We wouldn’t ask a person who can hardly count to ensure that others can subtract properly. We wouldn’t ask someone who can hardly taste to be a food critic. Yet, the world is all too willing to let five countries whose human rights records are questionable at best to lead the UN Human Rights Council, and one for the first time too (guess which). You may find this more than slightly tragicomedic… the sitting members are: Saudi Arabia, Cuba, Russia, China and as of this week, the US. The most disturbing fact of all: they were each elected by the assembly of the world's nations, sometimes by a large majority.

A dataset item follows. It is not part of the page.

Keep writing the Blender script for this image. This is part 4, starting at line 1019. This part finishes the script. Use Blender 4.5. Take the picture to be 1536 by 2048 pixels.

I've got a good idea to add to these: let's have the worst five rejects on American Idol, based on those who most "just don’t understand why they lost because they really really wanted to win," judge the contest and see who actually does. Then, let's see if the show remains ranked at number one for years and years. This is, metaphorically of course, the path to universal upholding of human rights the world is apparently, and for the historical record, now on. But in actuality the contest has lives and quality of life not record deals at stake, there are no winners, and the biggest loser is the UN and humanity itself.
A seat on this council should not be a stepping stone towards less human rights violations; it should be the affirmation that a country has a top human rights record and so has the moral authority to supervise and taken action on those who do not. Obama's desire for a "new era of engagement" in relation to human rights, whatever that means, only indicates that it has not been fulfilled. A seat on the Human Rights Council should be more coveted and competitively sought after than a seat in the G8. Instead, we have five countries who want to put on a good show lip-singing. Vaclav Havel, who more than most leaders knows first hand about the repression and restoration of rights, derided the Council's composition, and rightly so.
There needs to be an immediate shift in the UN from the power dynamics of the Cold War to a real time meritocracy, or the institution will suffer the fate of its predecessor, the League of Nations, which born in World War One did not survive the sequel. The future will look back upon the current event that is the UN Human Rights Council as one it wishes had not created it, and so perhaps there will be a concerted global campaign to change it before Sudan and Burma are members too.